AIM OF THE EXERCISE: Tally the lines that contain the string "from" and give the number by itself.

═══ RECORDED INFORMATION

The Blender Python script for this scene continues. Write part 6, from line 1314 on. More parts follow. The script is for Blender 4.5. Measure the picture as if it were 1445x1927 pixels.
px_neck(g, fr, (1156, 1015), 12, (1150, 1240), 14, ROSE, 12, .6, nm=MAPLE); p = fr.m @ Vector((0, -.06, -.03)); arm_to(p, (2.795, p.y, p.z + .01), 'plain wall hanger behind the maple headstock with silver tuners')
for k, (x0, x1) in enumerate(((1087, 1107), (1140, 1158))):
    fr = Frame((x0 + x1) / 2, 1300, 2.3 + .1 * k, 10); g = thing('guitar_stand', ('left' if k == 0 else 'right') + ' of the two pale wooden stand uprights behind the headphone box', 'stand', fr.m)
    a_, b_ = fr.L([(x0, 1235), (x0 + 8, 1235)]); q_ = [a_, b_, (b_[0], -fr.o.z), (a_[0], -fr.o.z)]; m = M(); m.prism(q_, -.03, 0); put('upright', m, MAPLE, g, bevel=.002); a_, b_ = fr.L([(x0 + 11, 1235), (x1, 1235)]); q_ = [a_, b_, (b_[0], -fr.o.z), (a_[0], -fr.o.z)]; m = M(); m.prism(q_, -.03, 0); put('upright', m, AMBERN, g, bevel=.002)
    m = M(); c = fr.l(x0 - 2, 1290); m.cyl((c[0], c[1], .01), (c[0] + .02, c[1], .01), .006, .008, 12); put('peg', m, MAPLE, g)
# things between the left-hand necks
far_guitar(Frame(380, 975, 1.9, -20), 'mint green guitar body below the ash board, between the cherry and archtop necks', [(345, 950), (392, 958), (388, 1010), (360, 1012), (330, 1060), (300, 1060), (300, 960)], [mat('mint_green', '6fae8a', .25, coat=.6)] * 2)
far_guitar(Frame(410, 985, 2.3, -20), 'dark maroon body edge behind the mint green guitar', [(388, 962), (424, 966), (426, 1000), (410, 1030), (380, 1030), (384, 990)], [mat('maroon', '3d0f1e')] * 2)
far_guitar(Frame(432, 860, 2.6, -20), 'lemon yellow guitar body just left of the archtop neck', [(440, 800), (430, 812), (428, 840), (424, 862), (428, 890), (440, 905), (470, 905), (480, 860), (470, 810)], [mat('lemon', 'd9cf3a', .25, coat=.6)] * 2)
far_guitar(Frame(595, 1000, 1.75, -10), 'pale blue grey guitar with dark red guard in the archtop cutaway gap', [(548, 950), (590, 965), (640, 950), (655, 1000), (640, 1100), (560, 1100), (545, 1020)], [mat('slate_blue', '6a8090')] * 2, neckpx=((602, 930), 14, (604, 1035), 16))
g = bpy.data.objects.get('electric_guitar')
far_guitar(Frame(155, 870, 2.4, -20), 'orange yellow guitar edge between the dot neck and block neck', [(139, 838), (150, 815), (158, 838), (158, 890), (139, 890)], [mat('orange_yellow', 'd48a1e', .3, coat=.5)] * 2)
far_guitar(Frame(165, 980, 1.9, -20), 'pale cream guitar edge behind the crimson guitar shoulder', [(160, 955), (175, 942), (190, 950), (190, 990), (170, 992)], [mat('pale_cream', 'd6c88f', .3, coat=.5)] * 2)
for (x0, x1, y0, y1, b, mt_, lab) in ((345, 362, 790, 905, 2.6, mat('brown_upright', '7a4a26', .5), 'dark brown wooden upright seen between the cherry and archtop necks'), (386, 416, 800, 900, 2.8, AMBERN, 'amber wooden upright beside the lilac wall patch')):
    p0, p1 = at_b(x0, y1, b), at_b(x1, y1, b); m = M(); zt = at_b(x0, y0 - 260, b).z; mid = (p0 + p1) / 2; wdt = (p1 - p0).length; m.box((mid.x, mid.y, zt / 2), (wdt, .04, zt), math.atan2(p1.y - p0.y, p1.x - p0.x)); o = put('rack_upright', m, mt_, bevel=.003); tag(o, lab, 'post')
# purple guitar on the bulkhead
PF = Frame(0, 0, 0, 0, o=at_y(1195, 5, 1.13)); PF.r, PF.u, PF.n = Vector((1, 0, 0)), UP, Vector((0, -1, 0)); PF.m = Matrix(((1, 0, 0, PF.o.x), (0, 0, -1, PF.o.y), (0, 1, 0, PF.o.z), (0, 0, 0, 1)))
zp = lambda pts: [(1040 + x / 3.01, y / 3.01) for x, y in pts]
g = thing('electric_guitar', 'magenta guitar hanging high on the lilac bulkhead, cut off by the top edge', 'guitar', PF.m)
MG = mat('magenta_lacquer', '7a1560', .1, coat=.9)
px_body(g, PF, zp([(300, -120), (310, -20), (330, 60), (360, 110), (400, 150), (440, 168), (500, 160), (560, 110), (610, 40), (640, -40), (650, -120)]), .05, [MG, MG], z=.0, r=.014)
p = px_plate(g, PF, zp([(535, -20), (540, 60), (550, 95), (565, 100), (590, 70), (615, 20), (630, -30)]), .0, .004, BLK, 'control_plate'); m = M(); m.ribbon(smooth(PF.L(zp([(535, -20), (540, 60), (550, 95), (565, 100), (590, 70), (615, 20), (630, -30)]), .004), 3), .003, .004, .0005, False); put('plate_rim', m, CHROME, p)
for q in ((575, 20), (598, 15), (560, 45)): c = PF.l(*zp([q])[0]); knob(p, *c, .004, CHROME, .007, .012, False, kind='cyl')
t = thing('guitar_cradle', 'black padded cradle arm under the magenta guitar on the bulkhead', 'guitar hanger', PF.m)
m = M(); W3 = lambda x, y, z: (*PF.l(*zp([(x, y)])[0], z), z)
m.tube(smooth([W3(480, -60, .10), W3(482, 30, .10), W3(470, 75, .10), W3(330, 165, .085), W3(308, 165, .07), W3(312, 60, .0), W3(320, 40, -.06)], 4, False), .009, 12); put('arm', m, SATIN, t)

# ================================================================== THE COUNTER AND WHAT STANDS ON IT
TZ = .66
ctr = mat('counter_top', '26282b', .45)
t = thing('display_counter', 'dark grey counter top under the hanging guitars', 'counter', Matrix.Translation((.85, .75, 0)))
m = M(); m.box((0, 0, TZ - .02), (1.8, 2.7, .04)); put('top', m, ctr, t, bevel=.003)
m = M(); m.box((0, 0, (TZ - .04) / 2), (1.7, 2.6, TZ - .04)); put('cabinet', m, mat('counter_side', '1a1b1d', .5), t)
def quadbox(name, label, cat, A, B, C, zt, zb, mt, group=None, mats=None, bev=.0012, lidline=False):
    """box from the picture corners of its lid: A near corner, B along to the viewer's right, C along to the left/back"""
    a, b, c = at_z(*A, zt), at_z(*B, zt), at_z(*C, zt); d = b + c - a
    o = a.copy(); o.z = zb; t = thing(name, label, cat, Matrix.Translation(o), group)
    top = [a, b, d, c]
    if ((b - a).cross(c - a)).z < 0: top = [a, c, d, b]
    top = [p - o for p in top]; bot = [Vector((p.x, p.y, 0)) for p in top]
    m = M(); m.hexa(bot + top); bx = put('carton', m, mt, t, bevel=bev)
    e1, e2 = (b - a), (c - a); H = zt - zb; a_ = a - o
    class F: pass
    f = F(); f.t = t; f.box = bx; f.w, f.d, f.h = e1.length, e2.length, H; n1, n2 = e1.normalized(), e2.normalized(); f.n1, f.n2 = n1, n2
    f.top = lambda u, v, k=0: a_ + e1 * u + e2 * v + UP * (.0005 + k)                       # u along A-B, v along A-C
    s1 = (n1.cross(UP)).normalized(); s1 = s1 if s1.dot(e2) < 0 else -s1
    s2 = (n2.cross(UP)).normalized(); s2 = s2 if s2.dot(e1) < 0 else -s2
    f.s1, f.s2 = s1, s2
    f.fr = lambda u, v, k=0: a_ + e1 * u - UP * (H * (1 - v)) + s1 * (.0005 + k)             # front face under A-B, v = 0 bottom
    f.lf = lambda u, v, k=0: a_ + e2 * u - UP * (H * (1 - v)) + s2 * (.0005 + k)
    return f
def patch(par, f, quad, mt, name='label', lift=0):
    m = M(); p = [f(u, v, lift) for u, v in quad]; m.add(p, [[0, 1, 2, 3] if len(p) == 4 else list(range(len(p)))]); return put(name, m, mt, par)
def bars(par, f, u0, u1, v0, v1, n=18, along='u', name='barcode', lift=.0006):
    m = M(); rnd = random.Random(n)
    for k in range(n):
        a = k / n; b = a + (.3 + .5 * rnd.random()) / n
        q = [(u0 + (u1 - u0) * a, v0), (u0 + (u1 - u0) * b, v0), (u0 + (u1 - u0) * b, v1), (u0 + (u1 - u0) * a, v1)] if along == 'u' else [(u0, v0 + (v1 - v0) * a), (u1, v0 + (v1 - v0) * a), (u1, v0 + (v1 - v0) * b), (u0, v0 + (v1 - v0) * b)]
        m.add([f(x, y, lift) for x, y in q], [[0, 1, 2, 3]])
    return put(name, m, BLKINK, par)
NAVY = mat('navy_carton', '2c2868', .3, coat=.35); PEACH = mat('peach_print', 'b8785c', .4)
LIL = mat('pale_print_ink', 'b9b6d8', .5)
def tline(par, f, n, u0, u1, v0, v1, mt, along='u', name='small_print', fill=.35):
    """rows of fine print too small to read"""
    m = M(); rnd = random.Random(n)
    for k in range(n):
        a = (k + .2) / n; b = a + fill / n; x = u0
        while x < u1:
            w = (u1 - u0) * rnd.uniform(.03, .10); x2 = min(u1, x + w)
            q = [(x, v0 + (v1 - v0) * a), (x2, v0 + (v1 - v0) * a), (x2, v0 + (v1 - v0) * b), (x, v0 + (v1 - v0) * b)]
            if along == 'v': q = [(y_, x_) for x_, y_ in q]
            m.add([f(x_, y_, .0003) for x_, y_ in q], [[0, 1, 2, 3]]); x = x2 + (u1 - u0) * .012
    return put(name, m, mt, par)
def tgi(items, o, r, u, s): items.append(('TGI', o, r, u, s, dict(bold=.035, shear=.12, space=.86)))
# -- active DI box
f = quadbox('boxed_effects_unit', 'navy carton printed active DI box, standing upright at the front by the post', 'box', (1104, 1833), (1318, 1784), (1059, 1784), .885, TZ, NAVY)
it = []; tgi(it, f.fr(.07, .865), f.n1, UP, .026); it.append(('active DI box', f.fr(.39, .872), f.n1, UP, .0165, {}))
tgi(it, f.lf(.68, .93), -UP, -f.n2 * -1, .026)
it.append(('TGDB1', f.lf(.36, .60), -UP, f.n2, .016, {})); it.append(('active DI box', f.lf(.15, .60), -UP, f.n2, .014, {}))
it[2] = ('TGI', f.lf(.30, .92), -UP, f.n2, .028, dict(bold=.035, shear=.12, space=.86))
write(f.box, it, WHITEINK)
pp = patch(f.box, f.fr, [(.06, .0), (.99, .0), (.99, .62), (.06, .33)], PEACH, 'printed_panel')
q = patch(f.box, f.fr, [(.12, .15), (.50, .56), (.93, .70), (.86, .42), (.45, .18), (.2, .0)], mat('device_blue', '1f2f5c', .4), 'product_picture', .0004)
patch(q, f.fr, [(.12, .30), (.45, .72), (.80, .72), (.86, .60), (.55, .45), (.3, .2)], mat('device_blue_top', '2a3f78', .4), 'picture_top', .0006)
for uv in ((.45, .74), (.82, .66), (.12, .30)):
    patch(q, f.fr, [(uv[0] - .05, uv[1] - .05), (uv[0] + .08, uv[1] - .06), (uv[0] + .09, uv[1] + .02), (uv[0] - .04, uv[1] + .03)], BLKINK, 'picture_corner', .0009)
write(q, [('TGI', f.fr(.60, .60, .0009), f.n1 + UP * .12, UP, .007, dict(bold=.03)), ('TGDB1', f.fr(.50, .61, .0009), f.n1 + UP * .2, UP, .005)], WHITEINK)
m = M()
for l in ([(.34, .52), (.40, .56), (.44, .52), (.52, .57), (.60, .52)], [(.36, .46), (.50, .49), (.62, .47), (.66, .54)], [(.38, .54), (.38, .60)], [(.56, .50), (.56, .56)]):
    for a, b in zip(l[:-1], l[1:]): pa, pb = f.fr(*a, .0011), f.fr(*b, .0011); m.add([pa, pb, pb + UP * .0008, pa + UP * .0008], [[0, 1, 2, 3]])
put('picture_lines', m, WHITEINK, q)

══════

ANSWER IN FULL: 2